**EXERCISE GOAL**:
Output the material exactly, but drop every image it holds.

**DATA EXCERPT**:
- - - - - - -
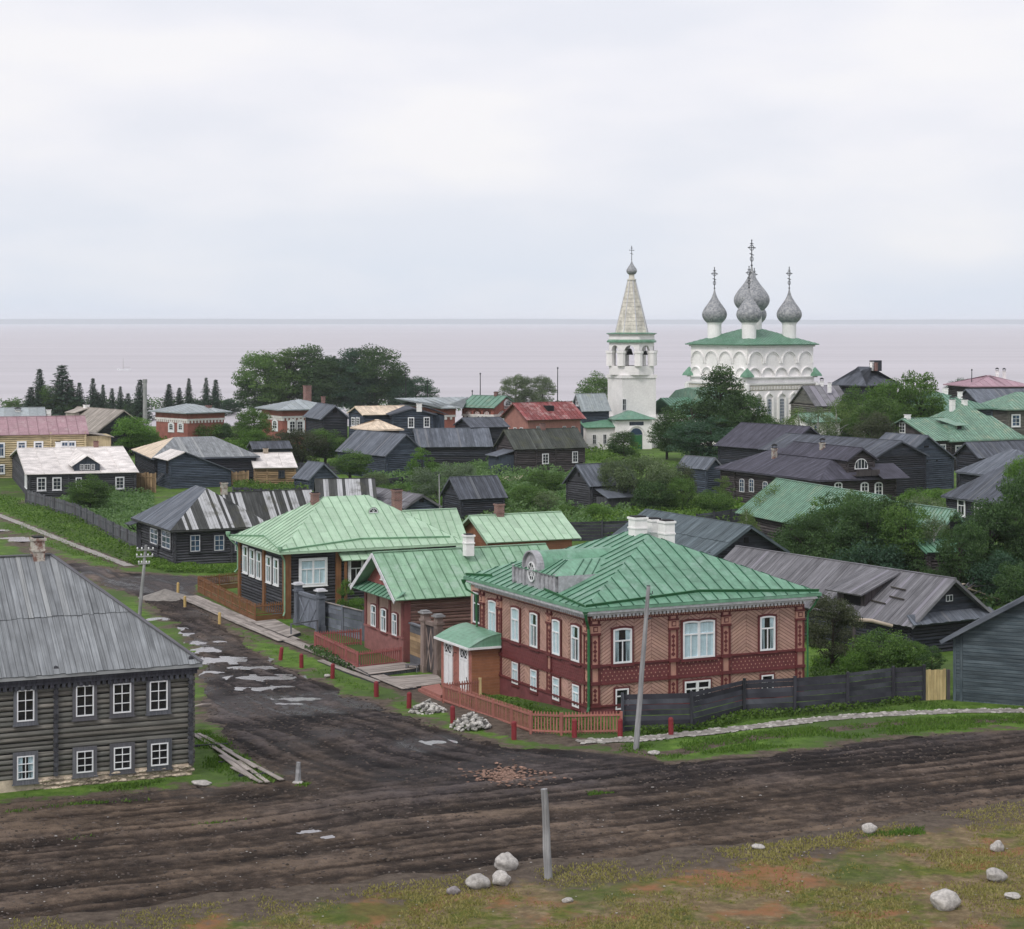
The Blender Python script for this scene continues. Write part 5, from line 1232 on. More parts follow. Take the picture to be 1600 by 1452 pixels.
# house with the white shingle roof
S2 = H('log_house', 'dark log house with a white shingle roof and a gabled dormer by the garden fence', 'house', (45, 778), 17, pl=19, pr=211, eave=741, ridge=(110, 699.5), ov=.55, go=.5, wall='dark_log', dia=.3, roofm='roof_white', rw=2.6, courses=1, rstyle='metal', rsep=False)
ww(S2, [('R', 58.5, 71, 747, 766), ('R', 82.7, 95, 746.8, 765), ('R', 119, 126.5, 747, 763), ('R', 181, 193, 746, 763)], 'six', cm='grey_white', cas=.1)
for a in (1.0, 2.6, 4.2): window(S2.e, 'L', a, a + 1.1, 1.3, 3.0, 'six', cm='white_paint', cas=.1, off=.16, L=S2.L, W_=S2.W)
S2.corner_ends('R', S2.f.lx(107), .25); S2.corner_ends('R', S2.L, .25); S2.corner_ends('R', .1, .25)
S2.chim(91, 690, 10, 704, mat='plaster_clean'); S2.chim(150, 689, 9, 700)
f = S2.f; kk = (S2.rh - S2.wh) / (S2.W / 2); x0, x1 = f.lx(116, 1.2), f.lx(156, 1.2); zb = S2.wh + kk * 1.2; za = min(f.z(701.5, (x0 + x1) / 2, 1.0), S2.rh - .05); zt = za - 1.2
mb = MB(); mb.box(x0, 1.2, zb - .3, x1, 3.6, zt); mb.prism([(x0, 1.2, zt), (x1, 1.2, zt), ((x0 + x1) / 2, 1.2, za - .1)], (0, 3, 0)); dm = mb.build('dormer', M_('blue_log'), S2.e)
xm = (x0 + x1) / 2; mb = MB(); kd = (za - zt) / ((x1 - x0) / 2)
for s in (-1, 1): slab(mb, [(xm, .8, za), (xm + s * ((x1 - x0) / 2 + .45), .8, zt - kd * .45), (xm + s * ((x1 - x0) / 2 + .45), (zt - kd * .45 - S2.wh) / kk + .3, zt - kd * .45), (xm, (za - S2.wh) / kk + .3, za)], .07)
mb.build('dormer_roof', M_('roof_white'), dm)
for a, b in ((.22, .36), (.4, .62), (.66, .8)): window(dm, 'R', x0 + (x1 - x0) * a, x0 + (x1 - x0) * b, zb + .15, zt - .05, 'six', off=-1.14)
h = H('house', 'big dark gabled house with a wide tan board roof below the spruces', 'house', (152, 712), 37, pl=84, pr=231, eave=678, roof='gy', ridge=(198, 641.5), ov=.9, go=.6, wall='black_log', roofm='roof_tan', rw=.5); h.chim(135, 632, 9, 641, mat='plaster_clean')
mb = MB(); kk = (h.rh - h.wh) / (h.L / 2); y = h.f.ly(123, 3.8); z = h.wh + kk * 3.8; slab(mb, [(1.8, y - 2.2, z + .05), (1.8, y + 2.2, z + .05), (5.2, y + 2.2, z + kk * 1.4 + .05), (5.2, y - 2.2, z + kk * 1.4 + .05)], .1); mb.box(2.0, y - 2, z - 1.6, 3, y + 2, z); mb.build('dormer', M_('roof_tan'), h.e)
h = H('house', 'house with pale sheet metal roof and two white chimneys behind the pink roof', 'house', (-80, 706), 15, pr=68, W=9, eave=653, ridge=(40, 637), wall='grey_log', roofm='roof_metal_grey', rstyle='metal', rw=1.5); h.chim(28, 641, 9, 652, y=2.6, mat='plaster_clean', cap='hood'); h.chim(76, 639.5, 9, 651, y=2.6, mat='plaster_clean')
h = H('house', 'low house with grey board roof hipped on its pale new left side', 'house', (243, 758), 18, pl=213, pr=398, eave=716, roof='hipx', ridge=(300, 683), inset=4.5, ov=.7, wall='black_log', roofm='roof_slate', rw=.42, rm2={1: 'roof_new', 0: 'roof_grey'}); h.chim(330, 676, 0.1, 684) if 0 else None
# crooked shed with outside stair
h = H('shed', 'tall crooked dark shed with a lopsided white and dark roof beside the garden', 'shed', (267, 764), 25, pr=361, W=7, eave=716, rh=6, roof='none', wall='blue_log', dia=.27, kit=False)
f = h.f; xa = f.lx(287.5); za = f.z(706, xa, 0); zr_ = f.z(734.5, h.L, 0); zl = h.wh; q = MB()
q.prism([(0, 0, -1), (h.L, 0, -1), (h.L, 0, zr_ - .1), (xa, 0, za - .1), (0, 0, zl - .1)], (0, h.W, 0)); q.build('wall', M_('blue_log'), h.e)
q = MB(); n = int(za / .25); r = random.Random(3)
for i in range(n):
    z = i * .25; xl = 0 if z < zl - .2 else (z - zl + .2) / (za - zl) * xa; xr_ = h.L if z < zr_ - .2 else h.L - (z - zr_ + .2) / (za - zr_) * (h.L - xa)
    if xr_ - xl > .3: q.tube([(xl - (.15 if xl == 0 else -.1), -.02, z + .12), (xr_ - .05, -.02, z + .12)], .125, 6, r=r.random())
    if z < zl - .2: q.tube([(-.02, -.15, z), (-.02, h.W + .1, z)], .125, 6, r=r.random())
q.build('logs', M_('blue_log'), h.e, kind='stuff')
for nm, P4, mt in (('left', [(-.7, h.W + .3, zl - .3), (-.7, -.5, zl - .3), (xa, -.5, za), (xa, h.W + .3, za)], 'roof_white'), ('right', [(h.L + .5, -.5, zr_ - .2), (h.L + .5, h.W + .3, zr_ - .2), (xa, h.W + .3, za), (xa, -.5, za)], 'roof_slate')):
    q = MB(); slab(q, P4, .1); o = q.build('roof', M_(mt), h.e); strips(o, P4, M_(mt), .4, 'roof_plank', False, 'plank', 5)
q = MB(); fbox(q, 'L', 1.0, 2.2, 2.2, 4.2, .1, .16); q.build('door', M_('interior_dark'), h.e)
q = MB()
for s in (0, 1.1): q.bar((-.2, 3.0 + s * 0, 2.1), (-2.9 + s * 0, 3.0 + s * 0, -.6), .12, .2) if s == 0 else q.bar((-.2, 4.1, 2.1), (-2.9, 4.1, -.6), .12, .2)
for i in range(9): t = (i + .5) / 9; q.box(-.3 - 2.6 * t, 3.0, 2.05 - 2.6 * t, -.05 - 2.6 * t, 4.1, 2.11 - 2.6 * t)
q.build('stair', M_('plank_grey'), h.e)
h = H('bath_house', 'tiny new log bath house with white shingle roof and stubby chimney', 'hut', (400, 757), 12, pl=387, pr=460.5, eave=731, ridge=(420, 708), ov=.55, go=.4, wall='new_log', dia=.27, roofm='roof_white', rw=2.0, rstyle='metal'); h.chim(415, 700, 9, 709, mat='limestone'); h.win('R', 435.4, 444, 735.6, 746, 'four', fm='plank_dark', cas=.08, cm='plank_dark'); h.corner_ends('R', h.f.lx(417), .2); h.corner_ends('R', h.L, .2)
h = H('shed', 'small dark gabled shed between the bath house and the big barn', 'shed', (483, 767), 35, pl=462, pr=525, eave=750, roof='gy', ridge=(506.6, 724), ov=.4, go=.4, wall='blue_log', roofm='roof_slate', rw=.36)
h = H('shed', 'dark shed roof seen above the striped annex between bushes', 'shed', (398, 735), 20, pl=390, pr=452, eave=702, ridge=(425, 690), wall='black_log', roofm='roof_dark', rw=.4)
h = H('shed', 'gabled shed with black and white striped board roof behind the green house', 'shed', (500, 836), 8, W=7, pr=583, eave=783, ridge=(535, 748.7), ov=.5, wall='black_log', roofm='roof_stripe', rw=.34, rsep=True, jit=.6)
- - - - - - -
**OUTPUT OF THE TASK**:
The Blender Python script for this scene continues. Write part 5, from line 1232 on. More parts follow. Take the picture to be 1600 by 1452 pixels.
# house with the white shingle roof
S2 = H('log_house', 'dark log house with a white shingle roof and a gabled dormer by the garden fence', 'house', (45, 778), 17, pl=19, pr=211, eave=741, ridge=(110, 699.5), ov=.55, go=.5, wall='dark_log', dia=.3, roofm='roof_white', rw=2.6, courses=1, rstyle='metal', rsep=False)
ww(S2, [('R', 58.5, 71, 747, 766), ('R', 82.7, 95, 746.8, 765), ('R', 119, 126.5, 747, 763), ('R', 181, 193, 746, 763)], 'six', cm='grey_white', cas=.1)
for a in (1.0, 2.6, 4.2): window(S2.e, 'L', a, a + 1.1, 1.3, 3.0, 'six', cm='white_paint', cas=.1, off=.16, L=S2.L, W_=S2.W)
S2.corner_ends('R', S2.f.lx(107), .25); S2.corner_ends('R', S2.L, .25); S2.corner_ends('R', .1, .25)
S2.chim(91, 690, 10, 704, mat='plaster_clean'); S2.chim(150, 689, 9, 700)
f = S2.f; kk = (S2.rh - S2.wh) / (S2.W / 2); x0, x1 = f.lx(116, 1.2), f.lx(156, 1.2); zb = S2.wh + kk * 1.2; za = min(f.z(701.5, (x0 + x1) / 2, 1.0), S2.rh - .05); zt = za - 1.2
mb = MB(); mb.box(x0, 1.2, zb - .3, x1, 3.6, zt); mb.prism([(x0, 1.2, zt), (x1, 1.2, zt), ((x0 + x1) / 2, 1.2, za - .1)], (0, 3, 0)); dm = mb.build('dormer', M_('blue_log'), S2.e)
xm = (x0 + x1) / 2; mb = MB(); kd = (za - zt) / ((x1 - x0) / 2)
for s in (-1, 1): slab(mb, [(xm, .8, za), (xm + s * ((x1 - x0) / 2 + .45), .8, zt - kd * .45), (xm + s * ((x1 - x0) / 2 + .45), (zt - kd * .45 - S2.wh) / kk + .3, zt - kd * .45), (xm, (za - S2.wh) / kk + .3, za)], .07)
mb.build('dormer_roof', M_('roof_white'), dm)
for a, b in ((.22, .36), (.4, .62), (.66, .8)): window(dm, 'R', x0 + (x1 - x0) * a, x0 + (x1 - x0) * b, zb + .15, zt - .05, 'six', off=-1.14)
h = H('house', 'big dark gabled house with a wide tan board roof below the spruces', 'house', (152, 712), 37, pl=84, pr=231, eave=678, roof='gy', ridge=(198, 641.5), ov=.9, go=.6, wall='black_log', roofm='roof_tan', rw=.5); h.chim(135, 632, 9, 641, mat='plaster_clean')
mb = MB(); kk = (h.rh - h.wh) / (h.L / 2); y = h.f.ly(123, 3.8); z = h.wh + kk * 3.8; slab(mb, [(1.8, y - 2.2, z + .05), (1.8, y + 2.2, z + .05), (5.2, y + 2.2, z + kk * 1.4 + .05), (5.2, y - 2.2, z + kk * 1.4 + .05)], .1); mb.box(2.0, y - 2, z - 1.6, 3, y + 2, z); mb.build('dormer', M_('roof_tan'), h.e)
h = H('house', 'house with pale sheet metal roof and two white chimneys behind the pink roof', 'house', (-80, 706), 15, pr=68, W=9, eave=653, ridge=(40, 637), wall='grey_log', roofm='roof_metal_grey', rstyle='metal', rw=1.5); h.chim(28, 641, 9, 652, y=2.6, mat='plaster_clean', cap='hood'); h.chim(76, 639.5, 9, 651, y=2.6, mat='plaster_clean')
h = H('house', 'low house with grey board roof hipped on its pale new left side', 'house', (243, 758), 18, pl=213, pr=398, eave=716, roof='hipx', ridge=(300, 683), inset=4.5, ov=.7, wall='black_log', roofm='roof_slate', rw=.42, rm2={1: 'roof_new', 0: 'roof_grey'}); h.chim(330, 676, 0.1, 684) if 0 else None
# crooked shed with outside stair
h = H('shed', 'tall crooked dark shed with a lopsided white and dark roof beside the garden', 'shed', (267, 764), 25, pr=361, W=7, eave=716, rh=6, roof='none', wall='blue_log', dia=.27, kit=False)
f = h.f; xa = f.lx(287.5); za = f.z(706, xa, 0); zr_ = f.z(734.5, h.L, 0); zl = h.wh; q = MB()
q.prism([(0, 0, -1), (h.L, 0, -1), (h.L, 0, zr_ - .1), (xa, 0, za - .1), (0, 0, zl - .1)], (0, h.W, 0)); q.build('wall', M_('blue_log'), h.e)
q = MB(); n = int(za / .25); r = random.Random(3)
for i in range(n):
    z = i * .25; xl = 0 if z < zl - .2 else (z - zl + .2) / (za - zl) * xa; xr_ = h.L if z < zr_ - .2 else h.L - (z - zr_ + .2) / (za - zr_) * (h.L - xa)
    if xr_ - xl > .3: q.tube([(xl - (.15 if xl == 0 else -.1), -.02, z + .12), (xr_ - .05, -.02, z + .12)], .125, 6, r=r.random())
    if z < zl - .2: q.tube([(-.02, -.15, z), (-.02, h.W + .1, z)], .125, 6, r=r.random())
q.build('logs', M_('blue_log'), h.e, kind='stuff')
for nm, P4, mt in (('left', [(-.7, h.W + .3, zl - .3), (-.7, -.5, zl - .3), (xa, -.5, za), (xa, h.W + .3, za)], 'roof_white'), ('right', [(h.L + .5, -.5, zr_ - .2), (h.L + .5, h.W + .3, zr_ - .2), (xa, h.W + .3, za), (xa, -.5, za)], 'roof_slate')):
    q = MB(); slab(q, P4, .1); o = q.build('roof', M_(mt), h.e); strips(o, P4, M_(mt), .4, 'roof_plank', False, 'plank', 5)
q = MB(); fbox(q, 'L', 1.0, 2.2, 2.2, 4.2, .1, .16); q.build('door', M_('interior_dark'), h.e)
q = MB()
for s in (0, 1.1): q.bar((-.2, 3.0 + s * 0, 2.1), (-2.9 + s * 0, 3.0 + s * 0, -.6), .12, .2) if s == 0 else q.bar((-.2, 4.1, 2.1), (-2.9, 4.1, -.6), .12, .2)
for i in range(9): t = (i + .5) / 9; q.box(-.3 - 2.6 * t, 3.0, 2.05 - 2.6 * t, -.05 - 2.6 * t, 4.1, 2.11 - 2.6 * t)
q.build('stair', M_('plank_grey'), h.e)
h = H('bath_house', 'tiny new log bath house with white shingle roof and stubby chimney', 'hut', (400, 757), 12, pl=387, pr=460.5, eave=731, ridge=(420, 708), ov=.55, go=.4, wall='new_log', dia=.27, roofm='roof_white', rw=2.0, rstyle='metal'); h.chim(415, 700, 9, 709, mat='limestone'); h.win('R', 435.4, 444, 735.6, 746, 'four', fm='plank_dark', cas=.08, cm='plank_dark'); h.corner_ends('R', h.f.lx(417), .2); h.corner_ends('R', h.L, .2)
h = H('shed', 'small dark gabled shed between the bath house and the big barn', 'shed', (483, 767), 35, pl=462, pr=525, eave=750, roof='gy', ridge=(506.6, 724), ov=.4, go=.4, wall='blue_log', roofm='roof_slate', rw=.36)
h = H('shed', 'dark shed roof seen above the striped annex between bushes', 'shed', (398, 735), 20, pl=390, pr=452, eave=702, ridge=(425, 690), wall='black_log', roofm='roof_dark', rw=.4)
h = H('shed', 'gabled shed with black and white striped board roof behind the green house', 'shed', (500, 836), 8, W=7, pr=583, eave=783, ridge=(535, 748.7), ov=.5, wall='black_log', roofm='roof_stripe', rw=.34, rsep=True, jit=.6)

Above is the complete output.